This album commands respect. It is, after all, the last "new" material we'll hear from Cash in the final of the Rick Rubin-produced series, which since 1994 had reinstated Cash as the rebel Godfather of American music.
It is also an album that would seem to reflect the final period of Cash's life after the death of his wife June Carter Cash and before his own in late 2003.
So yes, if the previous American IV: The Man Comes Around was the sound of a man about to meet his maker - especially on his devastating version of Nine Inch Nails' Hurt - then this risks sounding even more like Cash: Live at the Pearly Gates.
But oddly, while it is certainly a weighty affair, especially when you hear Cash's grave and halting voice struggling with the phrasing of Gordon Lightfoot's If You Could Read My Mind, it's not as morbid or heavy-hearted as its predecessor.
It doesn't come with any songs that either pronounce his own death as ominously as the likes of Hurt did, or, indeed, any that seem the product of Rubin's contemporary lateral thinking - no Rusty Cage, Mercy Seat or I Won't Back Down.
No, other than Cash's originals, the most contemporary material here is Bruce Springsteen's Further On Up The Road, on which Cash sings, tongue-in-cheek, about wearing "a dead man's suit".
And if there's something familiar about the stomping traditional gospel number God's Gonna Cut You Down, it's because it had a previous revival as a sample on the Moby track Run On, though Cash's version takes it back to its earthy roots and beyond.
Many songs here are Old Testament country delivered by Cash with creaky ease - it opens with Larry Gatlin's Help Me and closes poignantly on the Jimmie Rodgers' I'm Free from the Chain Gang Now.
And there's trains carrying caskets on Cash's Like the 309 - the last song he wrote - and his take on Hank Williams' On the Evening Train.

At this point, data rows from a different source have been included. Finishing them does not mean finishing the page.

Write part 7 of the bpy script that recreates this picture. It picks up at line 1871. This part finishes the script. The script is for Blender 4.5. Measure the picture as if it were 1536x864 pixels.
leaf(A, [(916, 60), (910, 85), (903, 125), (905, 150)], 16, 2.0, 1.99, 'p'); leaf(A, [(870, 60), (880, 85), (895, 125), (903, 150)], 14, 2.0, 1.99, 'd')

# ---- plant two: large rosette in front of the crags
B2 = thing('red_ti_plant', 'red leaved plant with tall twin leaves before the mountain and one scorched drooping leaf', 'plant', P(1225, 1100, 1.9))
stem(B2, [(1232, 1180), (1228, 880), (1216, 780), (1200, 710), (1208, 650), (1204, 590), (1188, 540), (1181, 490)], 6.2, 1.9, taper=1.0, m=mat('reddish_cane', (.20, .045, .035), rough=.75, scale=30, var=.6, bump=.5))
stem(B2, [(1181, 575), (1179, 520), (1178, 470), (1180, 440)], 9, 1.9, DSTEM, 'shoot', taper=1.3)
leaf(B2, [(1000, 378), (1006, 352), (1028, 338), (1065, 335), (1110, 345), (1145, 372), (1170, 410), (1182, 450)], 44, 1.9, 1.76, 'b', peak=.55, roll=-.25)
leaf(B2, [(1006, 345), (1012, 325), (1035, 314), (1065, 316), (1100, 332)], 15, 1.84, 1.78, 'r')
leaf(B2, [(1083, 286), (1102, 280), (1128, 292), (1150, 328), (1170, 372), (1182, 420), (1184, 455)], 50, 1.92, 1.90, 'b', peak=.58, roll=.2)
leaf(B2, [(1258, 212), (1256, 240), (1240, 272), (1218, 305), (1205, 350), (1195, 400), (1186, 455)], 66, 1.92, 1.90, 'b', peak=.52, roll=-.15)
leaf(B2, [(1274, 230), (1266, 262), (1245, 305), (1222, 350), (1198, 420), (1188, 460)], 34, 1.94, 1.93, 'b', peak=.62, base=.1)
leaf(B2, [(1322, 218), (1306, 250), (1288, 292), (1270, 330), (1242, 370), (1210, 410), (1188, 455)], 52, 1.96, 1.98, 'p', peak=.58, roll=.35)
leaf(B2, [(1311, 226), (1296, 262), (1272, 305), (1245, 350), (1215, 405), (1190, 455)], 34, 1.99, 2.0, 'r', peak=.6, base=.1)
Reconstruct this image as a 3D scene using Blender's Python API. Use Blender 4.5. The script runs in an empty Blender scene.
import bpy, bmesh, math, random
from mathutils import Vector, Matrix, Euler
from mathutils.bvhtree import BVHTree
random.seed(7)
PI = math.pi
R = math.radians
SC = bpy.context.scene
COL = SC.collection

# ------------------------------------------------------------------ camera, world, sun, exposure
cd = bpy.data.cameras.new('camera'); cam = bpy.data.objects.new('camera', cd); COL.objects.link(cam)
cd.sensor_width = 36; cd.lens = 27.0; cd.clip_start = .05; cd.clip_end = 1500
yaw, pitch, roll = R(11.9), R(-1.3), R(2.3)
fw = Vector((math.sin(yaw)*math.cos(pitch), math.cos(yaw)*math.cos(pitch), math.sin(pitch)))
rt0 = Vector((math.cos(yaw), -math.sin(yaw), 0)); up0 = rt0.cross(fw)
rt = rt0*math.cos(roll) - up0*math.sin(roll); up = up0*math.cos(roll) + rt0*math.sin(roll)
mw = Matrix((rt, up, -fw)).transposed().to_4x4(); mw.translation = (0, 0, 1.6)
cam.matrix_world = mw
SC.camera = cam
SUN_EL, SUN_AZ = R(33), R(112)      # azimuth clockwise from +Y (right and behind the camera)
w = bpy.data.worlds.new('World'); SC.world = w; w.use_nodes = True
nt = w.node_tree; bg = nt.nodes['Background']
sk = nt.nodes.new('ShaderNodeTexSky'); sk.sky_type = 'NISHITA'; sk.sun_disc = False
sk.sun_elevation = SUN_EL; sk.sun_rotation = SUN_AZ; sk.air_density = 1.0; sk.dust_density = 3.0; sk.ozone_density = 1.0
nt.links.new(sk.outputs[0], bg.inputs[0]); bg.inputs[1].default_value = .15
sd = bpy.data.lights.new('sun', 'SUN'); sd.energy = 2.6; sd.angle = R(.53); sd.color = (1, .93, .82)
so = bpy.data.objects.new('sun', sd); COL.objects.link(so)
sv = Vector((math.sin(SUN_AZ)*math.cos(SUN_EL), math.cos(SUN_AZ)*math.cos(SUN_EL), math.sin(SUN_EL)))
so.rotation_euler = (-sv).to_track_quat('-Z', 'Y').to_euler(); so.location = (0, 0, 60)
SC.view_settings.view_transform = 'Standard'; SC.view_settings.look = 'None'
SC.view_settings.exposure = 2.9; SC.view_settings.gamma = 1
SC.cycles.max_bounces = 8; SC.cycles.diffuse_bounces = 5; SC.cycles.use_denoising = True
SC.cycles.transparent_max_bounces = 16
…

Somewhere between the hoedown spirit Cash injects into 309, and the reflective romantic tone of the Lightfoot number and the Rod McKuen-written Frank Sinatra-recorded Love's Been Good To Me, this album achieves the expected poignancy but without feeling the need to strive hard for it.
A Hundred Highways comes down to 12 tracks on which the late great Cash is captured - as Rubin had done brilliantly before - in stark fashion on songs which carve the legend of the Man in Black a little deeper. But it's also a final chapter of quiet resolve and lasting resonance.